Podczas konferencji głos zabierali między innymi: Mustafa Dżemilew, szef MSZ Litwy Linas Linkevičius, europoseł Vytautas Landsbergis. Zostało też odtworzone nagrane wcześniej przemówienie amerykańskiego senatora Johna McCaina, który opowiedział się za zaostrzeniem sankcji wobec Rosji. "Ci prawi ludzie są zmuszani albo przyjąć obywatelstwo i zwyczaje Rosji, albo żyć bez podstawowych praw i wolności. Ten ucisk nie może dalej trwać. Krym jest ziemią przodków Tatarów i mają oni prawo żyć na swojej ziemi w wolności i godności. Świat nie może stać na uboczu, podczas gdy drastycznie naruszana jest suwerenność państwa i niepodzielność jego terytorium. Sądzę więc, że Stany Zjednoczone powinny podjąć dodatkowe środki przeciwko Rosji, zaostrzając sankcje docelowe, dostarczając na Ukrainę broń, by mogła ona bronić się, podejmując kroki ku dalszej izolacji Rosji" - w przemówieniu skierowanym do uczestników konferencji mówił J. McCain.

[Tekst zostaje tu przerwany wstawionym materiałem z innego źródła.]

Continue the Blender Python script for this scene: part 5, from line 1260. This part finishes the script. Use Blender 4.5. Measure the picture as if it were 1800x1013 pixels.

"Naród Tatarów krymskich jest obecnie w bardzo trudnej sytuacji. Naród, który przez wiele lat walczył z totalitaryzmem, o demokrację, o powrót do historycznej ojczyzny, z której został wygnany, znów trafił pod rządy reżimu totalitarnego, na wpół faszystowskiego - i po raz kolejny wielu z nas było zmuszonych opuścić swoją ojczyznę. Mamy nadzieję, że taki stan nie będzie trwał długo, liczymy na adekwatną ocenę społeczności światowej - świat musi zrozumieć, że nie jest to już sprawa wyłącznie Tatarów krymskich, wyłącznie Ukrainy. Zagrożony jest cały świat. I jeśli ustąpi się wobec agresora, jutro może ucierpieć jakiś inny kraj" - mówił Mustafa Dżemilew. 

12 i 13 kwietnia w Wilnie będą trwały obrady Komitetu Wykonawczego Światowego Kongresu Tatarów Krymskich. Liderzy społeczności krymskotatarskiej spotkają się z prezydent Dalią Grybauskaitė, przewodniczącą Sejmu Loretą Graužinienė i premierem Algirdasem Butkevičiusem. Mustafa Dżemilew 12 kwietnia odbierze tytuł doktora honoris causa przyznany mu przez wileński Uniwersytet Michała Römera.

Tatarzy zamieszkują Półwysep Krymski od XIII wieku. W 1850 roku stanowili 77,7 proc. ludności Krymu, obecnie - zaledwie około 12 proc. W 1944 roku na mocy decyzji Józefa Stalina, z powodu rzekomej kolaboracji z Niemcami, zostali deportowani do Azji Centralnej. Powrót Tatarów krymskich z zesłania stał się możliwy dopiero po rozpadzie Związku Sowieckiego.

W czasie kryzysu krymskiego na przełomie lutego i marca 2014 roku większość Tatarów krymskich jednoznacznie opowiedziała się za przynależnością półwyspu do Ukrainy. Po aneksji przez Rosję wielu tatarskich działaczy zostało poddanych represjom. Liderzy społeczności, Mustafa Dżemilew (obecnie deputowany Rady Najwyższej Ukrainy) i Refat Czubarow (przewodniczący Medżlisu Tatarów krymskich) nie mają obecnie możliwości legalnego wjazdu na teren Krymu. Od początku rosyjskiej okupacji nasilają się przypadki porwań i tajemniczych zaginięć Tatarów. Okupacyjne władze chcą również zdelegalizować niezależne krymskotatarskie instytucje. W lutym 2016 r. poinformowały o zamiarach likwidacji Midżlisu - samorządu Tatarów krymskich.